If Kill Bill vol. 1 and Kill Bill vol. 2 were released as a single movie as originally intended, then it would have had a lock on the best movie I’ve ever seen. Bifurcated at the request of the studio, each half is less than the difference of their sum and neither, individually considered, could be heralded as the pinnacle of cinema. Each handily represents the best movie of the year it was released, though.
The second half continues along the same inexorable path started in the first. The Bride (Uma Thurman) seeks revenge on those who nearly murdered her and definitely murdered her unborn—she believes—child. Having dispensed with Vivica Fox and Lucy Liu in spectacular fashion, she must now kill Michael Madsen, Daryl Hannah, and (inevitably) David Carradine. Though the conclusion is a foregone conclusion, it is easy to forget the outcome while watching this movie.
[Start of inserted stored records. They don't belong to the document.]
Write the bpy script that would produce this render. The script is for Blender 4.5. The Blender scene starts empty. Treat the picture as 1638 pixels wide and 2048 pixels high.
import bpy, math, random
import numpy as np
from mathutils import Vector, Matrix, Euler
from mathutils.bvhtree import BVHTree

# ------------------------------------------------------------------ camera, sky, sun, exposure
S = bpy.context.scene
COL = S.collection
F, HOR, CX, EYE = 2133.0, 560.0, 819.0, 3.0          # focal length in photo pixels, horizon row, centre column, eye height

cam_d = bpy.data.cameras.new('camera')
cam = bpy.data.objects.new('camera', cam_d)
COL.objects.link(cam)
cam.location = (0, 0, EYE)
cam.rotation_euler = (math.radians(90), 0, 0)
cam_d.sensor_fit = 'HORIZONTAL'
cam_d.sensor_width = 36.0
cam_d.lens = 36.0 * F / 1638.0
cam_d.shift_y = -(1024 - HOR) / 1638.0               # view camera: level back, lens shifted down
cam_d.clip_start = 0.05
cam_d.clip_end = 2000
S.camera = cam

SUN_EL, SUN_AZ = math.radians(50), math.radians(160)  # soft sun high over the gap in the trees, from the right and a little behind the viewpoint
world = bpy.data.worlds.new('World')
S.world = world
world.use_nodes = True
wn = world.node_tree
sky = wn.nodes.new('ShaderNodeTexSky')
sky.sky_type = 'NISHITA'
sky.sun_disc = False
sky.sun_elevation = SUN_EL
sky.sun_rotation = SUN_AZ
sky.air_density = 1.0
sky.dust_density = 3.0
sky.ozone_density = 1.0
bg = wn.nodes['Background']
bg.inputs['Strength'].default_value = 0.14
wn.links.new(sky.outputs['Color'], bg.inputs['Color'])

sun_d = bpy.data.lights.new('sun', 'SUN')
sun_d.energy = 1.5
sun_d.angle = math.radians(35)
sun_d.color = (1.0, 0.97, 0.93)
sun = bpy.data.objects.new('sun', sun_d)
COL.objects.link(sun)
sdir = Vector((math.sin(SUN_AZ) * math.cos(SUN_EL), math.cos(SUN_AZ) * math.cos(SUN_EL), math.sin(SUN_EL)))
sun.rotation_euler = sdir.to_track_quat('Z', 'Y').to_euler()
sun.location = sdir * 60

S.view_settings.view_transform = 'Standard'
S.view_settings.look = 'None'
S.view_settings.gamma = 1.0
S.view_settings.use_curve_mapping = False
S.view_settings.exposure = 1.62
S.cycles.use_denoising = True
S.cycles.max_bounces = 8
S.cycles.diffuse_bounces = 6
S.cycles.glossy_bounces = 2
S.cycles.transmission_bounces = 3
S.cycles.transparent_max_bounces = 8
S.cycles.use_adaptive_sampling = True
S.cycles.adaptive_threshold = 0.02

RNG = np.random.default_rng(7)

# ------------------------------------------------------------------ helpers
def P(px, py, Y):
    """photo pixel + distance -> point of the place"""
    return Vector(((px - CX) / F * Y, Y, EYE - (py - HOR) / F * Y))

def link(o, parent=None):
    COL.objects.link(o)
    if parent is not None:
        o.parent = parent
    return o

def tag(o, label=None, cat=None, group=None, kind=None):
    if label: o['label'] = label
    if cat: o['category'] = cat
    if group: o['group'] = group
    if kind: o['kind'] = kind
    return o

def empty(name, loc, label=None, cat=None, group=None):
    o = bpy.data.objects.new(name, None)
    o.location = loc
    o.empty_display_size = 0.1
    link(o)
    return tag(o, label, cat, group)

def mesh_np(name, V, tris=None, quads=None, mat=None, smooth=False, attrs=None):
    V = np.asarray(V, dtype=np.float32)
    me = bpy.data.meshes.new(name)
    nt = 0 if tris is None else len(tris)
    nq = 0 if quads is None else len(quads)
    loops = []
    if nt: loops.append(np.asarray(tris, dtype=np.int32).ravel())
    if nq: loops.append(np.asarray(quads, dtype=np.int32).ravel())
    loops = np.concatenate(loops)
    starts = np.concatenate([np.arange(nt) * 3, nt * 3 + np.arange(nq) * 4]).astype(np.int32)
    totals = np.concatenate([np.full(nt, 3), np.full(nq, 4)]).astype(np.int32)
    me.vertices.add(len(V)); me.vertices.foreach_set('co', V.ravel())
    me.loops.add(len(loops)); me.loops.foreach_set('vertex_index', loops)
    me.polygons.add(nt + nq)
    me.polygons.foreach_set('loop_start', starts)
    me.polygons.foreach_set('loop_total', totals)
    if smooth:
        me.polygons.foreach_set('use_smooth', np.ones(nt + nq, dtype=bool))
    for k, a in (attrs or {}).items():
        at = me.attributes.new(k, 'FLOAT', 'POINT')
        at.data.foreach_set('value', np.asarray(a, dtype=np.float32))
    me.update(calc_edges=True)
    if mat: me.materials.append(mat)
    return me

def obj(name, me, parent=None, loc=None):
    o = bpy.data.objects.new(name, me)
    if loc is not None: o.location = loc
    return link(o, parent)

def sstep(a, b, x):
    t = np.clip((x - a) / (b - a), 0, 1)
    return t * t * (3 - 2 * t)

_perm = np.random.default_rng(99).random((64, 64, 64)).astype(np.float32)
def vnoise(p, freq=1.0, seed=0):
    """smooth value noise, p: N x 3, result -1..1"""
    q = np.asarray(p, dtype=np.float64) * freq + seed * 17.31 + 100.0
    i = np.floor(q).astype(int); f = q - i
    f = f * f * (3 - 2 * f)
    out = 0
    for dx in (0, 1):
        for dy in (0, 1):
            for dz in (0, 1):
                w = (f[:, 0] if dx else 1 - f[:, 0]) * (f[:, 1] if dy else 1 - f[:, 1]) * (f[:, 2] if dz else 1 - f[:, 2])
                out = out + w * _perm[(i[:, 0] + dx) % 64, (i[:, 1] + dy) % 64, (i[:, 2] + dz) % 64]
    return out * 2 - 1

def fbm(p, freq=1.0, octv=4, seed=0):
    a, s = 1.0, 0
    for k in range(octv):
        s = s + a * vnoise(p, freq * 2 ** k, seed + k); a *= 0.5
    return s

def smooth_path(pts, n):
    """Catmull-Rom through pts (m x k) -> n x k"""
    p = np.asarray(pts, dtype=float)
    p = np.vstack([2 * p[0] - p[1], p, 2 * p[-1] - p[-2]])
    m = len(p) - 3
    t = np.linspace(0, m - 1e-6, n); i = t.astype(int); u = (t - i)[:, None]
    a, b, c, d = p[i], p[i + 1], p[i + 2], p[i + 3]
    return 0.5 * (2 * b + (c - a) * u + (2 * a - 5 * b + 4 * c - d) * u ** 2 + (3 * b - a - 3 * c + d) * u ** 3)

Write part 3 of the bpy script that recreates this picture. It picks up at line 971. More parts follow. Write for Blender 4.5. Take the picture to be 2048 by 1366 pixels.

There were parts when I thought that the Bride was a goner—that’s how powerful this movie is.
That’s the plot and the denouement. If I breezed over it casually, it’s because the plot was supremely indicated in the first part and every event and action in the second installment follows logically from the premises thus established. It is a simple story of revenge. The wonder that is the Kill Bill franchise takes place in character development, action scenes, dialogue, and visual composition.
The film shines as art. Every frame, every scene, and every shot has an underlying composition as consciously arrived at as any painting or sculpture. Writer/director Quentin Tarantino has an amazing eye for the essence of a scene. While there is no scene as stunningly beautiful as the confrontation between Uma Thurman and Lucy Liu in a tea garden in the snow, the scope of the filming is just as epic. Tarantino’s influences can be seen readily and represent a source of joy for the audience to discover. I particularly enjoyed their discovery, as I am a big fan of the spaghetti westerns and samurai flicks to which Tarantino obviously paid homage.
The dialogue is masterfully crafted. We really get the sense that these people who live in a completely different world speak as if they’re otherworldly. When Michael Madsen says “That woman deserves her revenge…and we deserve to die,” it makes perfect sense and establishes Madsen as an erstwhile assassin who is prepared to face the consequences of his actions. On the other hand, the line reads like something out of literature. What’s more, every line serves a purpose and furthers the plot or character development along.
That character development represents the best part of this movie, like action and visual composition defined the first. It is primarily advanced through flashbacks showing the relationship between Thurman and Carradine, the training of Thurman, or the agony of Thurman trying to extricate herself from her life. By the end, we can see why the Bride does what she does and we can cheer her on. We also come to understand her single-mindedness.
This single-mindedness is the most inspiring part of the movies. Normal people are very often out of focus, drifting through their days avoiding the mental effort required in life. Thurman’s Bride possesses a laser-like focus in her quest to exact revenge. In the end, she encounters a temptation to abandon her goal. I found myself expecting her to throw in the towel—a convention well-established in the movies that would have represented a serious character breach. When Tarantino had her shake it off without even deigning to mention the temptation, it made perfect sense and yet it represented a bold, wonderful move.
Many have questioned the appropriateness of revenge as a theme for a movie. I think revenge is an entirely justifiable pursuit given the proper context. Being shot and then put into a coma at your wedding ceremony by your former colleagues and subsequently losing the unborn child you were carrying would qualify as a fitting context. The fact that she was an assassin is troubling, but she was a repentant one. She did not deserve what happened to her and rightfully sought justice.
To be perfectly fair, there is an significant amount of gore, profanity, and violence in these movies. They are appropriate given the genre, the characters, and the plot. Unfortunately, they delay the day that I might share these great movies with my daughters by many, many years. Adults should not have too great a task overlooking the graphic nature of the film so long as they remember that the assassin’s life is gritty and rife with violence.